#### WHAT TO PRODUCE
Copy each line that holds "follow".

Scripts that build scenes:
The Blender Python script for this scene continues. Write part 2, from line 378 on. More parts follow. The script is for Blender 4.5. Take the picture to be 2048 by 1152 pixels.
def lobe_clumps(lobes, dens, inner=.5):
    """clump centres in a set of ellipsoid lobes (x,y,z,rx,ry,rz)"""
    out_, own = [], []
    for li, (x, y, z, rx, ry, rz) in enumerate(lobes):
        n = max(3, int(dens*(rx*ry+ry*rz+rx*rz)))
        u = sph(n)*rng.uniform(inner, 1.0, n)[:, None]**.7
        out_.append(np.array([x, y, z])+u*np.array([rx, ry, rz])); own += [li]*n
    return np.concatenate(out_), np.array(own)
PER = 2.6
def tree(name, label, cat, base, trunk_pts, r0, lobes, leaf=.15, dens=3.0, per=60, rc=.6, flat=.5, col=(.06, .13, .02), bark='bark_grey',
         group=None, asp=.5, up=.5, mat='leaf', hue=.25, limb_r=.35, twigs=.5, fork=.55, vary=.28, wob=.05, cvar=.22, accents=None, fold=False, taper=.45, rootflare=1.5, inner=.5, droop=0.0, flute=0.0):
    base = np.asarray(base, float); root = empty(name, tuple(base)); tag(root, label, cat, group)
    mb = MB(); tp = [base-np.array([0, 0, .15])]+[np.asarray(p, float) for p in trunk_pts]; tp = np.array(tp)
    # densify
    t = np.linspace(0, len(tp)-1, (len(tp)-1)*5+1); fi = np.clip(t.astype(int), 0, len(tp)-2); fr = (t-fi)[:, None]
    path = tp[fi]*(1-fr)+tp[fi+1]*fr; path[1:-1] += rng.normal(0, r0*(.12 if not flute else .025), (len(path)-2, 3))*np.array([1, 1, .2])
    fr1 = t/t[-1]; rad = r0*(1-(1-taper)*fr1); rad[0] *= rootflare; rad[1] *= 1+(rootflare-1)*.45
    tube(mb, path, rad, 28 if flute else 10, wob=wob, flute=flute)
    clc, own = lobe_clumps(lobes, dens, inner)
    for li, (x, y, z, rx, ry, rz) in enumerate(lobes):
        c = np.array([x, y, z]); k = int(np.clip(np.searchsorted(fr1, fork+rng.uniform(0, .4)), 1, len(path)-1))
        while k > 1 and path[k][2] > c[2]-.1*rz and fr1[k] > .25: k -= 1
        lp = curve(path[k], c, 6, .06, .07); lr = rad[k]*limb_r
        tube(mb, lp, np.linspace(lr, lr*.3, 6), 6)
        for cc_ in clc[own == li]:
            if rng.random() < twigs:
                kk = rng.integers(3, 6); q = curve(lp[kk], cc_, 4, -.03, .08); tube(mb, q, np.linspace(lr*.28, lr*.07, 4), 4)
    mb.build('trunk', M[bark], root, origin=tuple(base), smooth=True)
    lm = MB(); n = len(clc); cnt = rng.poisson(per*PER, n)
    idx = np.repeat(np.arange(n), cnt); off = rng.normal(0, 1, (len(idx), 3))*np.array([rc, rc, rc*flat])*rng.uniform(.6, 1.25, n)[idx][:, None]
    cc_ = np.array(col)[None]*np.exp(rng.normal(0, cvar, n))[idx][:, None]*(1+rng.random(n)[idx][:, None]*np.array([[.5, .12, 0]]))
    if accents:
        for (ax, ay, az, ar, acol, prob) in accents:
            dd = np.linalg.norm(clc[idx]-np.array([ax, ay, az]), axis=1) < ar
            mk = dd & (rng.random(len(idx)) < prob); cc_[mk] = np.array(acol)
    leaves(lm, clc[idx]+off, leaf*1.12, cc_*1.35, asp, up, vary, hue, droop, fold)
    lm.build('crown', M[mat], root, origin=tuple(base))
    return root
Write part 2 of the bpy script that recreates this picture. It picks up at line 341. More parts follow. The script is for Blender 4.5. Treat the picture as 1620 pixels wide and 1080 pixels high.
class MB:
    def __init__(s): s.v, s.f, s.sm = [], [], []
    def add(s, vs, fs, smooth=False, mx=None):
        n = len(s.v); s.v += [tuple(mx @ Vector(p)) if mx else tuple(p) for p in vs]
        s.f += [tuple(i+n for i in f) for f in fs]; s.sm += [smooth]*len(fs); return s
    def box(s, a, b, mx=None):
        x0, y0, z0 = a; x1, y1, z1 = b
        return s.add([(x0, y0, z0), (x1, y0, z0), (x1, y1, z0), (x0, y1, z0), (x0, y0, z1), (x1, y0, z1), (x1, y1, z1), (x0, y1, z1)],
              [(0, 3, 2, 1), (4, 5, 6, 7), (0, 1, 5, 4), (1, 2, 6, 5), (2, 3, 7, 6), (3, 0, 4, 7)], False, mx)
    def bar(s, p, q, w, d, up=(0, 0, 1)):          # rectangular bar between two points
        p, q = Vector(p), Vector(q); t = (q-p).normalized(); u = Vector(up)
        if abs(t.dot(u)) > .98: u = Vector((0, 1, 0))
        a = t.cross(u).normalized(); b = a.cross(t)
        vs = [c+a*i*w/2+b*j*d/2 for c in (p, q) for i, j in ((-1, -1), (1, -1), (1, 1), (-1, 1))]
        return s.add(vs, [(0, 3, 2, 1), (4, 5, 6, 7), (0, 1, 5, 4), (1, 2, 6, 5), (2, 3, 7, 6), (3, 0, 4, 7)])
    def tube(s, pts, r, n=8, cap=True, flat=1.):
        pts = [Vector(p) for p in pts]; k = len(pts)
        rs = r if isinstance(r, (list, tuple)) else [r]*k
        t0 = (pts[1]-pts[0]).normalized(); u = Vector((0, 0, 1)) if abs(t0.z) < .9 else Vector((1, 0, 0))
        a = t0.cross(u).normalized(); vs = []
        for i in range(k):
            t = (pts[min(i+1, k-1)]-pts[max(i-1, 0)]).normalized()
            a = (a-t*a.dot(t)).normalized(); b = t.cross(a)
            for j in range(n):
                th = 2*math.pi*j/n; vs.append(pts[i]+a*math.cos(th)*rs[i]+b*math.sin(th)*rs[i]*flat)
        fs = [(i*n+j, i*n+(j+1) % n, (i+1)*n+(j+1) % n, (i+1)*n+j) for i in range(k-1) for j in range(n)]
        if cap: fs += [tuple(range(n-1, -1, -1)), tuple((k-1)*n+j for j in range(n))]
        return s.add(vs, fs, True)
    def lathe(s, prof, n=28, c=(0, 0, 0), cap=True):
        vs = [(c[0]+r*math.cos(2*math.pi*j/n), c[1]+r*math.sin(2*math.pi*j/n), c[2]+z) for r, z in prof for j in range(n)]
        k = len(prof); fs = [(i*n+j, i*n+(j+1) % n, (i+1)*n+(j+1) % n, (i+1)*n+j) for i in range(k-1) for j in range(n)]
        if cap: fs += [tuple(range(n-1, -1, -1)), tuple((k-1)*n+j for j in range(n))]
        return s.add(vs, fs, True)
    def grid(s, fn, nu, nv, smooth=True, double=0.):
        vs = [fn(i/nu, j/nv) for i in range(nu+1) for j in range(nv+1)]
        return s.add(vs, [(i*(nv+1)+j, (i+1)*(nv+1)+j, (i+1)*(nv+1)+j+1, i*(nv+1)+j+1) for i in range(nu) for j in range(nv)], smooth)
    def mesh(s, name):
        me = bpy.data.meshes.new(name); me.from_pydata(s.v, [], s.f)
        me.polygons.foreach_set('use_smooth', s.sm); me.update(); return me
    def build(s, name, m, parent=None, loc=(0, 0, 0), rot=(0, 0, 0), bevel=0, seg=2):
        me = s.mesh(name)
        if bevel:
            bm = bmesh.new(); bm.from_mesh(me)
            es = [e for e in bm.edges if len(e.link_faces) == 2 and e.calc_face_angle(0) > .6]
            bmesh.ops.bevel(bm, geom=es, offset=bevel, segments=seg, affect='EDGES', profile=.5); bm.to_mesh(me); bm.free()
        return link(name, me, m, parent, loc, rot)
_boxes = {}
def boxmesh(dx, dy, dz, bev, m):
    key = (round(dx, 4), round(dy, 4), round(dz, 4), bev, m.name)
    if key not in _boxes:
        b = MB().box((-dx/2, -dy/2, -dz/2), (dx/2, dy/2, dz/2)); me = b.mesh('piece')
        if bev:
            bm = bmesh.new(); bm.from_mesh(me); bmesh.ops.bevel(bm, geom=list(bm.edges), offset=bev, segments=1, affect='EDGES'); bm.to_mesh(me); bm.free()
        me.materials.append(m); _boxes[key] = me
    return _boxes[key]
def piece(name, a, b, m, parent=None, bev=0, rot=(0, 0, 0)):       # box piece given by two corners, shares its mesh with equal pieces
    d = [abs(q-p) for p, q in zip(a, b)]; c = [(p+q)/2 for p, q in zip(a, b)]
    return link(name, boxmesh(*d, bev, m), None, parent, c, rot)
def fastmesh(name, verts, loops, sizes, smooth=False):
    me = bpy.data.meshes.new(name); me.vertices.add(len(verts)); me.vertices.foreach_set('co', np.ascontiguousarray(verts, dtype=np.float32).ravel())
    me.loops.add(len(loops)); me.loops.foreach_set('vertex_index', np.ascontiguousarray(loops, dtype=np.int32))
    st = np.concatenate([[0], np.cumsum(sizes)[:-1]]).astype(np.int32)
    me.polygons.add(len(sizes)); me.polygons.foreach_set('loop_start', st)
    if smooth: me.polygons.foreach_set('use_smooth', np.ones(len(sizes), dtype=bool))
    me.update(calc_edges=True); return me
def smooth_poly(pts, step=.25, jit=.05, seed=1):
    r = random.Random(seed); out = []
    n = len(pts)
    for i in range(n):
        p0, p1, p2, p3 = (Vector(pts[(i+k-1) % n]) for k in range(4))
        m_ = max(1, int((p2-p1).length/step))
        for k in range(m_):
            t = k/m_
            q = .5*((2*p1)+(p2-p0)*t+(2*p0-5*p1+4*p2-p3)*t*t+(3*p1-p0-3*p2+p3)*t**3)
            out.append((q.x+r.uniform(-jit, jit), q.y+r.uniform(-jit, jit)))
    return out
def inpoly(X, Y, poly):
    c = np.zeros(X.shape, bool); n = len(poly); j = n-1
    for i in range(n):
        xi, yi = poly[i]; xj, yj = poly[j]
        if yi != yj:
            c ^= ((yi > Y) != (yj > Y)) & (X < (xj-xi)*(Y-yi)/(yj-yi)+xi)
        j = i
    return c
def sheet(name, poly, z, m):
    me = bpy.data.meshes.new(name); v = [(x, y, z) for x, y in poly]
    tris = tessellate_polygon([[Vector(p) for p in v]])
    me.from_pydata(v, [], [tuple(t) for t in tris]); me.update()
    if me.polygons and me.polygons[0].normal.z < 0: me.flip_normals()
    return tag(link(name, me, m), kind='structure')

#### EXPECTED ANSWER
The Blender Python script for this scene continues. Write part 2, from line 378 on. More parts follow. The script is for Blender 4.5. Take the picture to be 2048 by 1152 pixels.
Write part 2 of the bpy script that recreates this picture. It picks up at line 341. More parts follow. The script is for Blender 4.5. Treat the picture as 1620 pixels wide and 1080 pixels high.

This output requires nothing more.